Dispositivo cênico austero,
cinza, insituável. Os atores deslocam-se sem formar um conjunto ou manter um diálogo:
são individualidades que pertencem, todas, à mesma abstração. O rigor impera.
Tudo é contido e preciso.
Sem formidáveis atores, capazes de tornar incandescente essa frieza de lâmina, o espetáculo não existiria. Ora, eles são jovens e prodigiosos, mestres
perfeitos de técnica que se entregam, intensos, às suas encarnações. Emília Silvestre, Pedro Almendra, João Reis, José
Eduardo Silva e Luís Araújo
personificam o poeta, alguns
de seus heterônimos e a mulher querida.
Nenhuma improvisação lhes
é permitida, tudo vem controlado. Forma-se uma realidade
paralela, em que os diversos
eus do poeta manifestam-se,
adquirindo uma tessitura
transcendente. Ao invadi-la,
não se descobrem terras longínquas exóticas, como na epopeia de Camões, mas galáxias
interiores.
Junção entre mar e terra, lugar nenhum e, por isso mesmo,
verdadeiro, mundo para além
do mundo. Viagem dentro de
si, por diversos exploradores:
não ser ninguém, a menos que
se seja muitos.
Cena
Em "Turismo Infinito", os
seres, isolados, emanam da
mesma matriz, mas não cruzam olhares e não se veem.
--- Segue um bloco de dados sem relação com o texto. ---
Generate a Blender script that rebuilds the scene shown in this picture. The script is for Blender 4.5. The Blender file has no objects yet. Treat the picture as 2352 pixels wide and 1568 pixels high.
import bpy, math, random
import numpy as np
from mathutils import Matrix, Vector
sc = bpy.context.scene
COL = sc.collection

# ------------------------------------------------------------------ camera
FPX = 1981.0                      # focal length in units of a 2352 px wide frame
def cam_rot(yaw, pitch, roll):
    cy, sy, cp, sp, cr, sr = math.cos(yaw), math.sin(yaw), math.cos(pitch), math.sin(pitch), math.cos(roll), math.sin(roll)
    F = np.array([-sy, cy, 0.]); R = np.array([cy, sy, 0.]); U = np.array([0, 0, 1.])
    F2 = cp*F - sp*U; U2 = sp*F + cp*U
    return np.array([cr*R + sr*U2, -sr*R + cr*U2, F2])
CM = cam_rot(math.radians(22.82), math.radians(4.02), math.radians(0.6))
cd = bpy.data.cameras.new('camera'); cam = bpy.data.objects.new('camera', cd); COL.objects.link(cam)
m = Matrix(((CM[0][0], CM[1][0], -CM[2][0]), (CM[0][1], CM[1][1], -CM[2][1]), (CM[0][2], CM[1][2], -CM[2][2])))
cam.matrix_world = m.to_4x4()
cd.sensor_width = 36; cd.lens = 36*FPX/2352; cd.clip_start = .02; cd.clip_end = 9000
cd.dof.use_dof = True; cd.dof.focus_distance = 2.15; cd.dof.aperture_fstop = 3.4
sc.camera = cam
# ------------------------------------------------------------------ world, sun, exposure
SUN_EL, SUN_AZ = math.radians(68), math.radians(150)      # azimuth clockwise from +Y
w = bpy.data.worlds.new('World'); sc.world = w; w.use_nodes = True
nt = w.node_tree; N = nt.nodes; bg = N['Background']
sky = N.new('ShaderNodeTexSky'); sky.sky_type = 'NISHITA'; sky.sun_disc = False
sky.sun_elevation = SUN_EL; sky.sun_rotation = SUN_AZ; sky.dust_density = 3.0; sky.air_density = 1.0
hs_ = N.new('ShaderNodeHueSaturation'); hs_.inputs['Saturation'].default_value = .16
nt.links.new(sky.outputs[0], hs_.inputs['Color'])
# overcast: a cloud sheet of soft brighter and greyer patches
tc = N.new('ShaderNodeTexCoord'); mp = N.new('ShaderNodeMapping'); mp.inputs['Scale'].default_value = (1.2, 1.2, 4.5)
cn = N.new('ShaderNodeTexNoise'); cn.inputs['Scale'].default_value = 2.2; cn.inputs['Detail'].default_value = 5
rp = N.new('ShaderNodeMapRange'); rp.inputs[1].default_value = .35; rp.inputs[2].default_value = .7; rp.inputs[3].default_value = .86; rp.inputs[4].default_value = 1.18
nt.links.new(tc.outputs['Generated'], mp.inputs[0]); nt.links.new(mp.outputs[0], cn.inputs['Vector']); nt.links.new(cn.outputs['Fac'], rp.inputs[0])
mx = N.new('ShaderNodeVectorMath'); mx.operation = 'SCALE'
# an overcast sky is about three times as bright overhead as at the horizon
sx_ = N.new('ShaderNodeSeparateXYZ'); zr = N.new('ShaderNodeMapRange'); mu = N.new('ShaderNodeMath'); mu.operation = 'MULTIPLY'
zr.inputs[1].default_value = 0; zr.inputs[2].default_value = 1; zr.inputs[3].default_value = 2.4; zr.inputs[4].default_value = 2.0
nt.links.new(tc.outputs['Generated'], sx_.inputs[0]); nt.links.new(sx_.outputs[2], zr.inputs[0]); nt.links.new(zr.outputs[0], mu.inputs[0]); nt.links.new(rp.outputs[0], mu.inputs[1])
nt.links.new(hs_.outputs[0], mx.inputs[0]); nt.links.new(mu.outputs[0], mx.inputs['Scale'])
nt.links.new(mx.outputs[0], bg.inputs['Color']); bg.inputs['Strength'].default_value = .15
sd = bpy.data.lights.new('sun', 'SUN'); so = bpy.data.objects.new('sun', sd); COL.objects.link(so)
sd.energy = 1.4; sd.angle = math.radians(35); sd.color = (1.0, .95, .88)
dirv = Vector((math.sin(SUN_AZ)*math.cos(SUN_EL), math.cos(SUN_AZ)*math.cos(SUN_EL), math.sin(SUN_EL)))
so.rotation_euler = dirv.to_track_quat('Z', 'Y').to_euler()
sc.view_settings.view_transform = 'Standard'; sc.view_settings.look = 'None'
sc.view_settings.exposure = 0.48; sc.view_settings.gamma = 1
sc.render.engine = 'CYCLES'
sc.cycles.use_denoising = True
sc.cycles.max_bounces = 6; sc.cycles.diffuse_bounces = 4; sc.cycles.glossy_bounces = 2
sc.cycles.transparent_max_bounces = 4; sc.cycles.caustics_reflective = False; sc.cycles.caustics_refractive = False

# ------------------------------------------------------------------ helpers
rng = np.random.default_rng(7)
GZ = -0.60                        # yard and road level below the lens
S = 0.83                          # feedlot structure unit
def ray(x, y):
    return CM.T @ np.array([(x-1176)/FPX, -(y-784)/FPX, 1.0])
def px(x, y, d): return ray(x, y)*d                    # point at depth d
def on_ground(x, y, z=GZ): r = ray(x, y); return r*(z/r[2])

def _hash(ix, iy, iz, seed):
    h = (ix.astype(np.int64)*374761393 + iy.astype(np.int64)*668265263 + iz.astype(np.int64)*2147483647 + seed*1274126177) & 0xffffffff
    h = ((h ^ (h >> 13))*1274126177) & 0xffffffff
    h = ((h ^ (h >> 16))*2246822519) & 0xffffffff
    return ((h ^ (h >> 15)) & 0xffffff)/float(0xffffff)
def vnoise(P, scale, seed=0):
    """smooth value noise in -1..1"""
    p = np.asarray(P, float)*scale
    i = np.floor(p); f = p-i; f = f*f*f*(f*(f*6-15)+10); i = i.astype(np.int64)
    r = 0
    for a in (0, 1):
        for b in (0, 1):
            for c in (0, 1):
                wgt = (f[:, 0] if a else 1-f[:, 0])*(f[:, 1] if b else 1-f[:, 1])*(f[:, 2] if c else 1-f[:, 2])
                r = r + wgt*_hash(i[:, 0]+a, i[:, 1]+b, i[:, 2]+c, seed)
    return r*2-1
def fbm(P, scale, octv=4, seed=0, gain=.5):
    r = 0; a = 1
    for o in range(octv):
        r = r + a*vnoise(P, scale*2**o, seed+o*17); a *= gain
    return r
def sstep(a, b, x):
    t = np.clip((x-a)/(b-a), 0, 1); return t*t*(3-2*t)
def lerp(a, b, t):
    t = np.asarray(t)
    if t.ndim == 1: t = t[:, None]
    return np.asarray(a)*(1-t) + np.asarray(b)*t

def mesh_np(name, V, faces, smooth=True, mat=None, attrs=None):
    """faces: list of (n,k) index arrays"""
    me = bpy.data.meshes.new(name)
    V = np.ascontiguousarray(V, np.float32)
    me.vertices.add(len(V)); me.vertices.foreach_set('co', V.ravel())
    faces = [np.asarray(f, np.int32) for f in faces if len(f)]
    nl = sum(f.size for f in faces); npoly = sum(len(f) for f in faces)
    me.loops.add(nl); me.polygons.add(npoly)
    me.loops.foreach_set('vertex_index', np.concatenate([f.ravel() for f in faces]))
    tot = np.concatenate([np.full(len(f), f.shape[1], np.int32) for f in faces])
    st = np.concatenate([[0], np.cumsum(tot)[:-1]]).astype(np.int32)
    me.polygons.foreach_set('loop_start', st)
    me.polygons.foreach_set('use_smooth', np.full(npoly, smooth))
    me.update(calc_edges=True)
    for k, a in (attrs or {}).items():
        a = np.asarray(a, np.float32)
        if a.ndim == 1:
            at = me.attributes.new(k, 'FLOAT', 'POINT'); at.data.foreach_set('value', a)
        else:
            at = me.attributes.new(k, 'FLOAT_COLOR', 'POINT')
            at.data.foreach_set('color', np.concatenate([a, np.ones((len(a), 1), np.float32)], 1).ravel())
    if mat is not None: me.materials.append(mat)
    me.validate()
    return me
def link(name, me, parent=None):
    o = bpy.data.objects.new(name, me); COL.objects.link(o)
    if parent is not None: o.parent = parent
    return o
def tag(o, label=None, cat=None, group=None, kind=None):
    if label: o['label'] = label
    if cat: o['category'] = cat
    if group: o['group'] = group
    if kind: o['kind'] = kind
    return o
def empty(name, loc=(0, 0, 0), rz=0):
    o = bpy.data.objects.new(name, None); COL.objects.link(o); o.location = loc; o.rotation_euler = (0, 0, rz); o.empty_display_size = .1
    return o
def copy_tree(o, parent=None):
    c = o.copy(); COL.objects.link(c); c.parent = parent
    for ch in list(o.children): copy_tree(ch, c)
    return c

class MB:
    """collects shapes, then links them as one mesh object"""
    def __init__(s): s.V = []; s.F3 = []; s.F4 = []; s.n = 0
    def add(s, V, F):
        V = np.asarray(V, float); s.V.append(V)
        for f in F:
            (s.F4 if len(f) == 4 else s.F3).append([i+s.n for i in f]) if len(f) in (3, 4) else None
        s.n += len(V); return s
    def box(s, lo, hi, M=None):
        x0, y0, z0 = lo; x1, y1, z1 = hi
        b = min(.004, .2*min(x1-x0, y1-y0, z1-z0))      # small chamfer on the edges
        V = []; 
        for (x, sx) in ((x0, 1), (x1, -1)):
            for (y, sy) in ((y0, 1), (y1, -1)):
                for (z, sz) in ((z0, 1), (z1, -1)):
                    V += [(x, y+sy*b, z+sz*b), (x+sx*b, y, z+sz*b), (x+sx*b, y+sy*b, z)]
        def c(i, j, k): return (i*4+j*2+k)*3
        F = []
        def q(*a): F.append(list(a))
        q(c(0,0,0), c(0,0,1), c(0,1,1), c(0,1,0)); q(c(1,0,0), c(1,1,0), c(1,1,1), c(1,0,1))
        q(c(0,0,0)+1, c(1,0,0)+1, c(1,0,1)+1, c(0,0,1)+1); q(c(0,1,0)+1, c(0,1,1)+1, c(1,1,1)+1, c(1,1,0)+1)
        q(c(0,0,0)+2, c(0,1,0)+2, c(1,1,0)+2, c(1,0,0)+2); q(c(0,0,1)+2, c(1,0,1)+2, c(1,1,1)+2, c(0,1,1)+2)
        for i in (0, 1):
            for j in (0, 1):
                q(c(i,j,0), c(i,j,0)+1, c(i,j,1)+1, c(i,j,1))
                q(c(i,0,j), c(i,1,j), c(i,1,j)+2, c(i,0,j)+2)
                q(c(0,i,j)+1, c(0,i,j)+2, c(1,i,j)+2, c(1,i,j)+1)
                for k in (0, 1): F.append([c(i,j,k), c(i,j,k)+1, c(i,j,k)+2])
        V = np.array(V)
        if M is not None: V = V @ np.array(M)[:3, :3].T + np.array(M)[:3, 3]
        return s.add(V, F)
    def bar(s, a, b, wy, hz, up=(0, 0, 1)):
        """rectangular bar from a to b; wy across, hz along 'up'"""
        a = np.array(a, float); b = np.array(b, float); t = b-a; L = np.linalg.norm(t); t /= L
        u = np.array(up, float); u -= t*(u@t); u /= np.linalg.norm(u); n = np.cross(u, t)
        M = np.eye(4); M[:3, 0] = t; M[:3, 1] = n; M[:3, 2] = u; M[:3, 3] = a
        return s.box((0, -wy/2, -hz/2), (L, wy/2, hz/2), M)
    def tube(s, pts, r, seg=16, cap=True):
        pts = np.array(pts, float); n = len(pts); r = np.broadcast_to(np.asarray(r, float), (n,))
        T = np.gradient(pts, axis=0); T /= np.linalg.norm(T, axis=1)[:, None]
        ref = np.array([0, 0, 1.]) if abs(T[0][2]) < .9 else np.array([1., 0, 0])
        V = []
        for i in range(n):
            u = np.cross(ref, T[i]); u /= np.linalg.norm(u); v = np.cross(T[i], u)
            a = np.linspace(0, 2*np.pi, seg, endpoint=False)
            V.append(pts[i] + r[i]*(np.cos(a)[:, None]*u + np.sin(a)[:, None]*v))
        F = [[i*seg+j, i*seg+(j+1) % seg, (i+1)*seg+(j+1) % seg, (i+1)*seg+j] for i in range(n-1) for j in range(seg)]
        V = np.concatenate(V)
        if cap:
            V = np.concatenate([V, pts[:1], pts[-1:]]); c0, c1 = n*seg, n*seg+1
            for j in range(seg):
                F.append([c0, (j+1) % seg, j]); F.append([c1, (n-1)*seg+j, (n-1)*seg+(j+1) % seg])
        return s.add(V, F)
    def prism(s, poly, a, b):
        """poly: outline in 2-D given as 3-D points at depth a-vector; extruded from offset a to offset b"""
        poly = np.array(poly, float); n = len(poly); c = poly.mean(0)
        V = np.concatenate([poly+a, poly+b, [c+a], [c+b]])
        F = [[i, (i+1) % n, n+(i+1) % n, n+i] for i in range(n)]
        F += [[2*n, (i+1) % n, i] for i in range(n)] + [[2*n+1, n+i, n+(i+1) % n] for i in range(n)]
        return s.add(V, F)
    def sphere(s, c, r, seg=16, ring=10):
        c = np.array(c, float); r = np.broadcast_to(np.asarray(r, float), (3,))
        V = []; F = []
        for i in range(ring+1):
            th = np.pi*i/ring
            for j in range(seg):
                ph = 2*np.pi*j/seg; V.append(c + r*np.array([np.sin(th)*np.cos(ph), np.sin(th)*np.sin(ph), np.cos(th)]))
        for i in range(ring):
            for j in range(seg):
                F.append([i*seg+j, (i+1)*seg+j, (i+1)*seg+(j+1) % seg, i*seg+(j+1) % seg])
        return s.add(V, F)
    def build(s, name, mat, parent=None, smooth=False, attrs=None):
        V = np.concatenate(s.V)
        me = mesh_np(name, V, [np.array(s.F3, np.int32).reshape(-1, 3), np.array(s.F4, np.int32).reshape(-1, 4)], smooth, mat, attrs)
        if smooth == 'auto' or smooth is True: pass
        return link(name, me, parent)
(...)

Num momento de poética flutuação, aproximam-se para
uma dança, sem se tocarem.
Dor
"No meu coração há uma paz
de angústia, e o meu sossego é
feito de resignação." Consciência de si, consciência que suspeita de si e consciência do absurdo se fundem, o que leva ao
sentimento da irrealidade de
estar no mundo. Há um impossível lirismo, porque, ao existir,
torna-se crítico dos sentimentos que a poesia fabrica.
A escrita de Pessoa desdobra-se sobre um paradoxo: viver a impossibilidade de viver.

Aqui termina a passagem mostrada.